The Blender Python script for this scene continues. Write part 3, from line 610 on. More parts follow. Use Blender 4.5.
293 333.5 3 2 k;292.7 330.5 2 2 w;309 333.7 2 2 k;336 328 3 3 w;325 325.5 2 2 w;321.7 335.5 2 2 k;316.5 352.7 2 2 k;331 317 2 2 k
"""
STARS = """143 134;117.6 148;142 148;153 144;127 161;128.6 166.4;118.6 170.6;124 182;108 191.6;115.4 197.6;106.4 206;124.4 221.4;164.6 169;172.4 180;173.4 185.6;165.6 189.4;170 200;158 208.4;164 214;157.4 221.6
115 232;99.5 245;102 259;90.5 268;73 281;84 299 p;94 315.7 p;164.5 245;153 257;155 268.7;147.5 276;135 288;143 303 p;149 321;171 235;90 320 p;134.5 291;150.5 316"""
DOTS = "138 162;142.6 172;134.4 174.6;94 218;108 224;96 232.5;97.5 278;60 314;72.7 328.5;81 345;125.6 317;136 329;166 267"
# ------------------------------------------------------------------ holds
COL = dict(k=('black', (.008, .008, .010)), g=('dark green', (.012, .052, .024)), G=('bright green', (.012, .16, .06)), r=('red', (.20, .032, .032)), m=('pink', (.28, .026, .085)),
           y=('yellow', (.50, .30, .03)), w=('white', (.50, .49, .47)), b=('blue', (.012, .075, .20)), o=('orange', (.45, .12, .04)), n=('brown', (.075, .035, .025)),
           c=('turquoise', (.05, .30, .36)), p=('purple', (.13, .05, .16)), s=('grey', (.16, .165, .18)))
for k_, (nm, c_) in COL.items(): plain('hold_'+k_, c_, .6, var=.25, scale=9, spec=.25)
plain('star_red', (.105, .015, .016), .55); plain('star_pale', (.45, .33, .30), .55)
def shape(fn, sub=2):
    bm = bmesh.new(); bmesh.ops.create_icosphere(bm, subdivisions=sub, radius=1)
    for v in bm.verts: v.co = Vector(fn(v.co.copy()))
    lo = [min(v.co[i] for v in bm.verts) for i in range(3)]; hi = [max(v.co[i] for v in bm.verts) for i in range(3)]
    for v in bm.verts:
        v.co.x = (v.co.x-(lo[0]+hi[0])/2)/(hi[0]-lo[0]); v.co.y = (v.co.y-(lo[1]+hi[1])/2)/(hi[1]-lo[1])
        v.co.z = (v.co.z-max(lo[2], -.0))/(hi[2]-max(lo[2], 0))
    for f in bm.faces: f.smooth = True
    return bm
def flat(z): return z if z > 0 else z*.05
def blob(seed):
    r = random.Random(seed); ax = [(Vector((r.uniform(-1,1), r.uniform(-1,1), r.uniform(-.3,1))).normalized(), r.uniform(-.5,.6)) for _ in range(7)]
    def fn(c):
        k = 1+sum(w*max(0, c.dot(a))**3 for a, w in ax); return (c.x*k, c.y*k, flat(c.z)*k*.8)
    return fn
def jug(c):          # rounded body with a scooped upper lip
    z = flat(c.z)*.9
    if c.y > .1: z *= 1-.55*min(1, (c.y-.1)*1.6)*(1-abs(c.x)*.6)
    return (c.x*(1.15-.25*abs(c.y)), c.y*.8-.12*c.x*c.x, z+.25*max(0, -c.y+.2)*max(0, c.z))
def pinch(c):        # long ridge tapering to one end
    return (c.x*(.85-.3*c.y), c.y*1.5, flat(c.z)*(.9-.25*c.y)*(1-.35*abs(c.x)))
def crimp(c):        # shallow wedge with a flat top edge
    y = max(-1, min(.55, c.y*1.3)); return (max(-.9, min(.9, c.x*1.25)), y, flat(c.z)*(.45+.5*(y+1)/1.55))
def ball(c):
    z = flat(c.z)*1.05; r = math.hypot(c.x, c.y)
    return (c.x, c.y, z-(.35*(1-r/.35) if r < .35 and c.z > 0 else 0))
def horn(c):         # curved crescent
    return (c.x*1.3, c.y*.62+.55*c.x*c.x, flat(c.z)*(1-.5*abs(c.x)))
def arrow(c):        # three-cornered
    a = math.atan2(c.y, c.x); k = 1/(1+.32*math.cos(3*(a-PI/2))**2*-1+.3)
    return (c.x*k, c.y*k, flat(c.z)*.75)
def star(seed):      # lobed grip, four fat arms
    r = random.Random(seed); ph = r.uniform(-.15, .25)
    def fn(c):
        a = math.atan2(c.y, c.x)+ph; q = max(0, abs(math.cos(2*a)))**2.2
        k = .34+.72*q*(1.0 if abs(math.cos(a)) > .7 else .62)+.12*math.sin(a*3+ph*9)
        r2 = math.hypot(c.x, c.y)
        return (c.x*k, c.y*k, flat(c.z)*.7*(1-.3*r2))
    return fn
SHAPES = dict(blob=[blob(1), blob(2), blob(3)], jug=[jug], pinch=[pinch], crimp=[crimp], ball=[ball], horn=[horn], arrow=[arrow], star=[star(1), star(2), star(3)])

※

What to produce: Take the lines above and retype all of them exactly.

Answer for the task:
The Blender Python script for this scene continues. Write part 3, from line 610 on. More parts follow. Use Blender 4.5.
293 333.5 3 2 k;292.7 330.5 2 2 w;309 333.7 2 2 k;336 328 3 3 w;325 325.5 2 2 w;321.7 335.5 2 2 k;316.5 352.7 2 2 k;331 317 2 2 k
"""
STARS = """143 134;117.6 148;142 148;153 144;127 161;128.6 166.4;118.6 170.6;124 182;108 191.6;115.4 197.6;106.4 206;124.4 221.4;164.6 169;172.4 180;173.4 185.6;165.6 189.4;170 200;158 208.4;164 214;157.4 221.6
115 232;99.5 245;102 259;90.5 268;73 281;84 299 p;94 315.7 p;164.5 245;153 257;155 268.7;147.5 276;135 288;143 303 p;149 321;171 235;90 320 p;134.5 291;150.5 316"""
DOTS = "138 162;142.6 172;134.4 174.6;94 218;108 224;96 232.5;97.5 278;60 314;72.7 328.5;81 345;125.6 317;136 329;166 267"
# ------------------------------------------------------------------ holds
COL = dict(k=('black', (.008, .008, .010)), g=('dark green', (.012, .052, .024)), G=('bright green', (.012, .16, .06)), r=('red', (.20, .032, .032)), m=('pink', (.28, .026, .085)),
           y=('yellow', (.50, .30, .03)), w=('white', (.50, .49, .47)), b=('blue', (.012, .075, .20)), o=('orange', (.45, .12, .04)), n=('brown', (.075, .035, .025)),
           c=('turquoise', (.05, .30, .36)), p=('purple', (.13, .05, .16)), s=('grey', (.16, .165, .18)))
for k_, (nm, c_) in COL.items(): plain('hold_'+k_, c_, .6, var=.25, scale=9, spec=.25)
plain('star_red', (.105, .015, .016), .55); plain('star_pale', (.45, .33, .30), .55)
def shape(fn, sub=2):
    bm = bmesh.new(); bmesh.ops.create_icosphere(bm, subdivisions=sub, radius=1)
    for v in bm.verts: v.co = Vector(fn(v.co.copy()))
    lo = [min(v.co[i] for v in bm.verts) for i in range(3)]; hi = [max(v.co[i] for v in bm.verts) for i in range(3)]
    for v in bm.verts:
        v.co.x = (v.co.x-(lo[0]+hi[0])/2)/(hi[0]-lo[0]); v.co.y = (v.co.y-(lo[1]+hi[1])/2)/(hi[1]-lo[1])
        v.co.z = (v.co.z-max(lo[2], -.0))/(hi[2]-max(lo[2], 0))
    for f in bm.faces: f.smooth = True
    return bm
def flat(z): return z if z > 0 else z*.05
def blob(seed):
    r = random.Random(seed); ax = [(Vector((r.uniform(-1,1), r.uniform(-1,1), r.uniform(-.3,1))).normalized(), r.uniform(-.5,.6)) for _ in range(7)]
    def fn(c):
        k = 1+sum(w*max(0, c.dot(a))**3 for a, w in ax); return (c.x*k, c.y*k, flat(c.z)*k*.8)
    return fn
def jug(c):          # rounded body with a scooped upper lip
    z = flat(c.z)*.9
    if c.y > .1: z *= 1-.55*min(1, (c.y-.1)*1.6)*(1-abs(c.x)*.6)
    return (c.x*(1.15-.25*abs(c.y)), c.y*.8-.12*c.x*c.x, z+.25*max(0, -c.y+.2)*max(0, c.z))
def pinch(c):        # long ridge tapering to one end
    return (c.x*(.85-.3*c.y), c.y*1.5, flat(c.z)*(.9-.25*c.y)*(1-.35*abs(c.x)))
def crimp(c):        # shallow wedge with a flat top edge
    y = max(-1, min(.55, c.y*1.3)); return (max(-.9, min(.9, c.x*1.25)), y, flat(c.z)*(.45+.5*(y+1)/1.55))
def ball(c):
    z = flat(c.z)*1.05; r = math.hypot(c.x, c.y)
    return (c.x, c.y, z-(.35*(1-r/.35) if r < .35 and c.z > 0 else 0))
def horn(c):         # curved crescent
    return (c.x*1.3, c.y*.62+.55*c.x*c.x, flat(c.z)*(1-.5*abs(c.x)))
def arrow(c):        # three-cornered
    a = math.atan2(c.y, c.x); k = 1/(1+.32*math.cos(3*(a-PI/2))**2*-1+.3)
    return (c.x*k, c.y*k, flat(c.z)*.75)
def star(seed):      # lobed grip, four fat arms
    r = random.Random(seed); ph = r.uniform(-.15, .25)
    def fn(c):
        a = math.atan2(c.y, c.x)+ph; q = max(0, abs(math.cos(2*a)))**2.2
        k = .34+.72*q*(1.0 if abs(math.cos(a)) > .7 else .62)+.12*math.sin(a*3+ph*9)
        r2 = math.hypot(c.x, c.y)
        return (c.x*k, c.y*k, flat(c.z)*.7*(1-.3*r2))
    return fn
SHAPES = dict(blob=[blob(1), blob(2), blob(3)], jug=[jug], pinch=[pinch], crimp=[crimp], ball=[ball], horn=[horn], arrow=[arrow], star=[star(1), star(2), star(3)])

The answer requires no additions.